» **SHORT TASK**
Say the number of lines containing the string "that", and say nothing else.

# Start of MATERIAL FOR THIS EXERCISE

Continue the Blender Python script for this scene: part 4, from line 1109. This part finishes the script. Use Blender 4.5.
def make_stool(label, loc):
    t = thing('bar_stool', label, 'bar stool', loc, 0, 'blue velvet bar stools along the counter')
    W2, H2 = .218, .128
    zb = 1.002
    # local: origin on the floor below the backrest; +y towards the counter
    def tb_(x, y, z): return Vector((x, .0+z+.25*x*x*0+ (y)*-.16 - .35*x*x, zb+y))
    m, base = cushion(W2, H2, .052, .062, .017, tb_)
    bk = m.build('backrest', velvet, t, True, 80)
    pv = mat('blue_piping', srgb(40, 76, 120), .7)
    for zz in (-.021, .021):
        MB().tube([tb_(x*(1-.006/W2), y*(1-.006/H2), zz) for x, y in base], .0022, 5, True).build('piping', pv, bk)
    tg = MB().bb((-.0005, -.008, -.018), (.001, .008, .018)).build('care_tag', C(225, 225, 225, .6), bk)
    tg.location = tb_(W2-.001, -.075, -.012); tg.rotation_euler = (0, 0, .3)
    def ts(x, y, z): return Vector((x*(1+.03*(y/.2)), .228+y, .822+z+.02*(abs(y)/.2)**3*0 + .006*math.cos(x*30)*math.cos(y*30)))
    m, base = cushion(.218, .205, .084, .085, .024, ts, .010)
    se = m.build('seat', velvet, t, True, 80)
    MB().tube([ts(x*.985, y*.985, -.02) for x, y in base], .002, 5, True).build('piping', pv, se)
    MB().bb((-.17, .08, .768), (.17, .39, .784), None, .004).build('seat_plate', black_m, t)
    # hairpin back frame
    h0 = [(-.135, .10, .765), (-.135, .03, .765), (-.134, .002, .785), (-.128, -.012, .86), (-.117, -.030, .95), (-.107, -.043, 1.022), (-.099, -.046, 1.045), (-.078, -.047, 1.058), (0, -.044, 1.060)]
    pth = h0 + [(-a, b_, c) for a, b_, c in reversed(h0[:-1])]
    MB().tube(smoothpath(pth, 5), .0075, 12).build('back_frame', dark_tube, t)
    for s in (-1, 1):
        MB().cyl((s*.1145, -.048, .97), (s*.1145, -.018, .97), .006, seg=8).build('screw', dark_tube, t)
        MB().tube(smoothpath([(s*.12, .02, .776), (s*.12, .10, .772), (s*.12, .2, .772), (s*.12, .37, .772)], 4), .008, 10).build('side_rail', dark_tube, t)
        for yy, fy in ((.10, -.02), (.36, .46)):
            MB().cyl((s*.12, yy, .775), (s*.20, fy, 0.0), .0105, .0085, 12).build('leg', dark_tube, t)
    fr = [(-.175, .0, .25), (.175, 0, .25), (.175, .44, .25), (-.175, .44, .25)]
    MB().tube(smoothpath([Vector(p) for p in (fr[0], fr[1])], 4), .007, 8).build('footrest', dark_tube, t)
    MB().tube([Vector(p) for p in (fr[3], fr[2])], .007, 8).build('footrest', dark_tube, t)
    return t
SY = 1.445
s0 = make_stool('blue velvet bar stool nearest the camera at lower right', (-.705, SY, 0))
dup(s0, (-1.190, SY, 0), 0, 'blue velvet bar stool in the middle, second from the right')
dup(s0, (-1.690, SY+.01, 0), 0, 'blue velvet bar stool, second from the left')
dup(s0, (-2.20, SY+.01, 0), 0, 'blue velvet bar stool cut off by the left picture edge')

# End of MATERIAL FOR THIS EXERCISE
# Start of MATERIAL FOR THIS EXERCISE

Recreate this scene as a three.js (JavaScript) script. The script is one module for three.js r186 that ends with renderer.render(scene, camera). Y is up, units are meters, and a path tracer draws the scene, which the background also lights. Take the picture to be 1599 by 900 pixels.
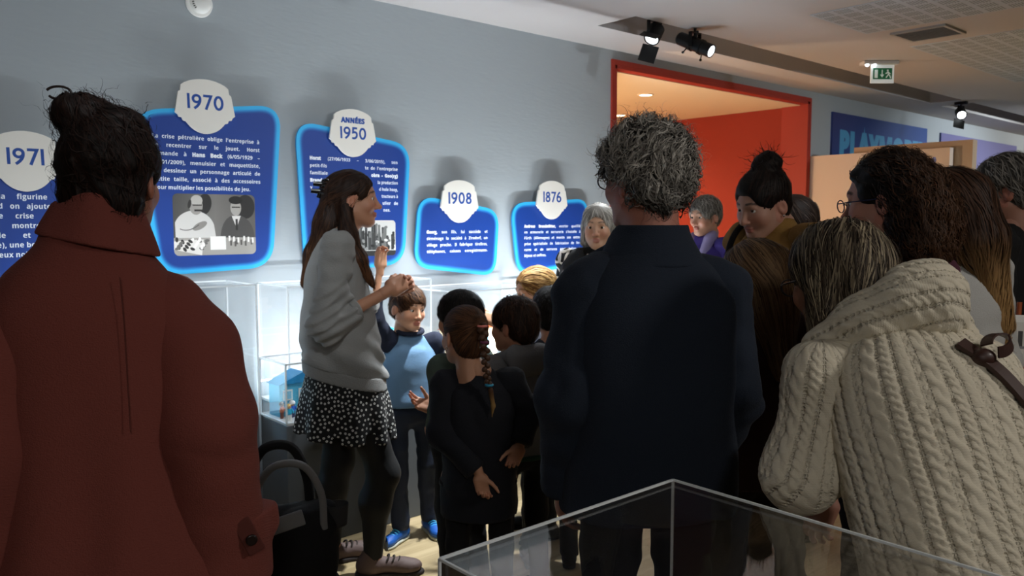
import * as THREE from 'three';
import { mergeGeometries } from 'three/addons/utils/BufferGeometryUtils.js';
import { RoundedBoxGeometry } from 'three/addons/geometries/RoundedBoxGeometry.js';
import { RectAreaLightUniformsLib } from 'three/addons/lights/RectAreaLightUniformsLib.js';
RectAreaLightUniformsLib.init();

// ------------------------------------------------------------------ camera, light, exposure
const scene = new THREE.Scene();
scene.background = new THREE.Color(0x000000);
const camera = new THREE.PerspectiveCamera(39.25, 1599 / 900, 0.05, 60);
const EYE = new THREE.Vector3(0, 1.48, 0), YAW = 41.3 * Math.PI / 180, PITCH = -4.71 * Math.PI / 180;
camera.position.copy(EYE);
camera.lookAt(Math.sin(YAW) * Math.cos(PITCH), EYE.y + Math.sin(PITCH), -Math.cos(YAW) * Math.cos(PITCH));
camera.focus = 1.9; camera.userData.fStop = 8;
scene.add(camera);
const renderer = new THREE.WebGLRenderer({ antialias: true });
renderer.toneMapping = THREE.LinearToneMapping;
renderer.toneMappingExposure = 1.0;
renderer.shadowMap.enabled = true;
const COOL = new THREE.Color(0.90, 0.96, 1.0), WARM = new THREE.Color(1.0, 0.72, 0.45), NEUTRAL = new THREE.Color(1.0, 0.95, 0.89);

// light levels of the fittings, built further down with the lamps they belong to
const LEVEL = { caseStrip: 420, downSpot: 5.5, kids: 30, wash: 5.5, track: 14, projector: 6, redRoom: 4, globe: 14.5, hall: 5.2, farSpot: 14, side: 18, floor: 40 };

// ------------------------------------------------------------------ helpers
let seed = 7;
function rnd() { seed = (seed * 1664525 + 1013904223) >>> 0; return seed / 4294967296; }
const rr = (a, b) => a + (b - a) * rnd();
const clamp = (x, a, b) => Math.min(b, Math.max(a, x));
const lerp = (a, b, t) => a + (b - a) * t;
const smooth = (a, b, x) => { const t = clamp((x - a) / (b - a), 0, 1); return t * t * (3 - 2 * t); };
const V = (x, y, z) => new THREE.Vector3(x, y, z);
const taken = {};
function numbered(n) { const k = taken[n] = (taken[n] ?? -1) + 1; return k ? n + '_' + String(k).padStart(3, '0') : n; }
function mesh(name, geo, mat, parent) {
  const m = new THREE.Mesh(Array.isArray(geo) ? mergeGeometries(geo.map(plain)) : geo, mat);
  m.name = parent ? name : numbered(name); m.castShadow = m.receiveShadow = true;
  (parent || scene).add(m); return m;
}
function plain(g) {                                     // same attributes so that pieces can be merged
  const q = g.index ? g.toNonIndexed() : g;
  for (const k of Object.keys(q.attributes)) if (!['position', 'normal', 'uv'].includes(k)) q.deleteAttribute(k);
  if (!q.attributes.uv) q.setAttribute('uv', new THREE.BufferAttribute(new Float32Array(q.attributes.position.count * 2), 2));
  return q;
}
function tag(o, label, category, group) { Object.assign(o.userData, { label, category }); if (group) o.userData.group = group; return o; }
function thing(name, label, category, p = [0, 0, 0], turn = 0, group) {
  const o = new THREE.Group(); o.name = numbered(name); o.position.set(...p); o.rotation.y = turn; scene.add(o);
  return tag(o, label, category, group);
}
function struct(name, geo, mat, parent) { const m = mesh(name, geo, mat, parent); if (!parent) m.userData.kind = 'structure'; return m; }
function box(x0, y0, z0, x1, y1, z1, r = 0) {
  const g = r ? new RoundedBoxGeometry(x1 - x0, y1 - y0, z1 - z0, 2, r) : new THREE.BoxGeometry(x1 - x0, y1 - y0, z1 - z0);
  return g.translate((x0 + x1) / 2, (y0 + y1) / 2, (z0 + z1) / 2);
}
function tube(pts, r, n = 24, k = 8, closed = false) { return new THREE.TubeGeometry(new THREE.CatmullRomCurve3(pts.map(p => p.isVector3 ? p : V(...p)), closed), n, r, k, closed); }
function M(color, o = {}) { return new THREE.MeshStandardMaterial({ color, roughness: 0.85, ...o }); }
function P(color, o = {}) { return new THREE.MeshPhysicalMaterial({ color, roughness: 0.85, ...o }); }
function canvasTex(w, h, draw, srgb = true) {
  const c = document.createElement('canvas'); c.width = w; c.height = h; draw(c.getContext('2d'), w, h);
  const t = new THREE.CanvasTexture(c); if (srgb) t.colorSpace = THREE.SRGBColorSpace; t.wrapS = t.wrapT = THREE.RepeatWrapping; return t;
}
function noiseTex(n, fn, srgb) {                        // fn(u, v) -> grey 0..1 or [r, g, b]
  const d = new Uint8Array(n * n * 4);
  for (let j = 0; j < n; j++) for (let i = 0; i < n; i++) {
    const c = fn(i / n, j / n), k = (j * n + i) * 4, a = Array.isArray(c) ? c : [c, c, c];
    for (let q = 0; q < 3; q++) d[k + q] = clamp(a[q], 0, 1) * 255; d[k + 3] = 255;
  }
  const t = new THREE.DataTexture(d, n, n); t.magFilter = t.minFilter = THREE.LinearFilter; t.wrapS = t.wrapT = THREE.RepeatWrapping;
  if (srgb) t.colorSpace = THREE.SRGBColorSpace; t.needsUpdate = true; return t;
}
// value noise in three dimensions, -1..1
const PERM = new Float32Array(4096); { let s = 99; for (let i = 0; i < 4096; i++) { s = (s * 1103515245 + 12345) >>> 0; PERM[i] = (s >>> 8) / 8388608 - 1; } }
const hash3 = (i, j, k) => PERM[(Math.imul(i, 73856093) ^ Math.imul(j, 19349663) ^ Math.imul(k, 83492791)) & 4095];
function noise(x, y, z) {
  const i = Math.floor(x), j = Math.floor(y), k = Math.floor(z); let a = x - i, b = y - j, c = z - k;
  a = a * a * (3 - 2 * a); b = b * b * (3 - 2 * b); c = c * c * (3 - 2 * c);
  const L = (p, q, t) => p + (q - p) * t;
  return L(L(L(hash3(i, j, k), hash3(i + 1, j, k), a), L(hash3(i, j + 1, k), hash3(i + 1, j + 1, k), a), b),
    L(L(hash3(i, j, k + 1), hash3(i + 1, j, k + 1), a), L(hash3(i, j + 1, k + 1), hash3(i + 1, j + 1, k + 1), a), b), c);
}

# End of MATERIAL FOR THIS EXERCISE
# Start of MATERIAL FOR THIS EXERCISE

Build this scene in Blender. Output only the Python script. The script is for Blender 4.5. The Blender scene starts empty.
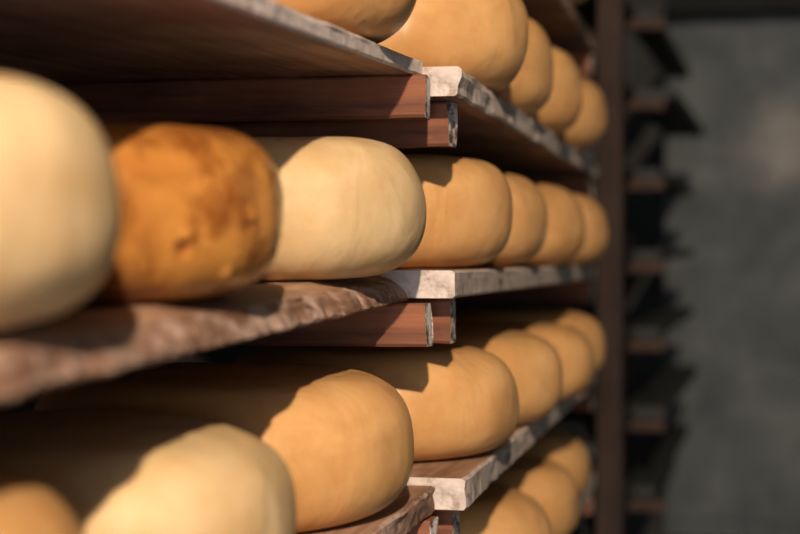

# End of MATERIAL FOR THIS EXERCISE

» **COMPLETED TASK**
2